Le Rassemblement national a déclaré qu’il souhaitait occuper une place centrale dans le débat politique. Lors de son intervention à Hénin-Beaumont, dimanche, Marine Le Pen a tantôt félicité Michel Barnier, tantôt lancé des avertissements.
Le Rassemblement national, dirigé par Marine Le Pen, soutient que Michel Barnier et son gouvernement agiront « sous surveillance », d’après ses déclarations dans La Tribune Dimanche du 8 septembre. Le parti d’extrême droite se réjouit d’avoir retrouvé une position clé en tant qu’arbitre dans le paysage politique. C’est une question de chiffres : dès lors que les deux autres blocs, de gauche et du centre, ne parviennent pas à dialoguer, les 126 députés du RN deviennent indispensables. Michel Barnier aura besoin de leur abstention pour surmonter une motion de censure, tout comme le Nouveau Front populaire devra compter sur les votes d’extrême droite pour renverser le gouvernement. À l’Assemblée nationale, le RN contrôle désormais le calendrier parlementaire et peut faire basculer la situation d’un côté ou de l’autre, peut-être jusqu’à provoquer une dissolution anticipée en juin prochain.
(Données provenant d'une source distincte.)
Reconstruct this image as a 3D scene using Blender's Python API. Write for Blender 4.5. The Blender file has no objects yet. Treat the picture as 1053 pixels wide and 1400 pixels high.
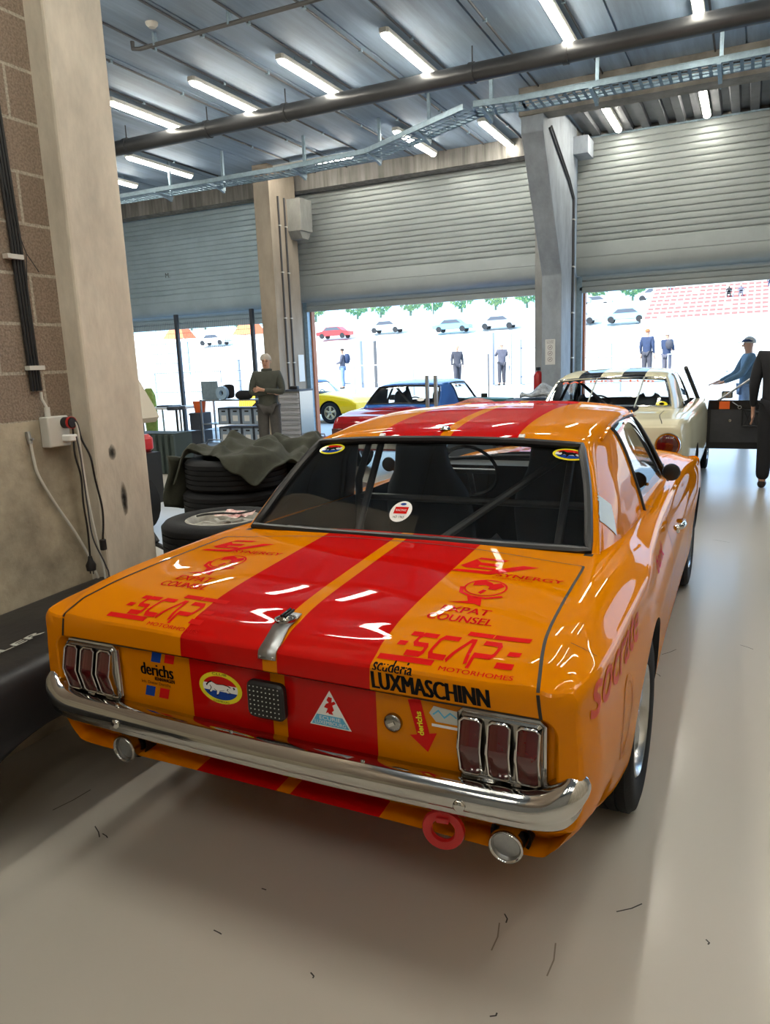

Marine Le Pen adopte cette stratégie dans sa quête perpétuelle de légitimation politique. Après avoir exigé pendant deux ans que ses députés sourient, gardent le silence et portent une cravate, elle croyait toucher au but. Mais le front républicain a, une fois de plus, écarté l’extrême droite du pouvoir lors des législatives. Depuis qu’elle dirige son parti depuis 13 ans, Marine Le Pen a fait de la dédiabolisation de l’extrême droite son cheval de bataille. C’est un travail de Sisyphe : chaque élection fait retomber ses efforts pour normaliser l’extrême droite. Elle tente à nouveau sa chance, en espérant prouver à l’opinion publique que, contrairement à la gauche, le RN est un parti responsable, qui ne désire pas le chaos.
Intégrer le système
Cette stratégie comporte des risques importants pour Marine Le Pen. Premièrement, au sein de son propre parti, beaucoup ne comprennent pas pourquoi le RN devrait donner une chance à Michel Barnier, un homme qui, déjà ministre il y a 31 ans, a consacré une grande partie de sa carrière à la construction européenne, affichant un profil technocratique. Bref, il incarne cette « droite molle » et européiste que les partisans du RN ont toujours critiquée. En témoigne le député de la Somme, Jean-Philippe Tanguy, qui a qualifié Michel Barnier de « fossile de la vie politique » et l’a décrit comme « l’un des hommes politiques les plus stupides de la Ve République ». Enfin, soutenir le gouvernement Barnier, c’est courir le risque pour Marine Le Pen de se fondre dans ce « système » qu’elle prétend renverser. Elle en devient une participante. Comment dès lors prétendre être une alternative crédible ? À force de vouloir donner une image de parti responsable et inoffensif, le RN pourrait bien finir par perdre son identité et devenir une coquille vide.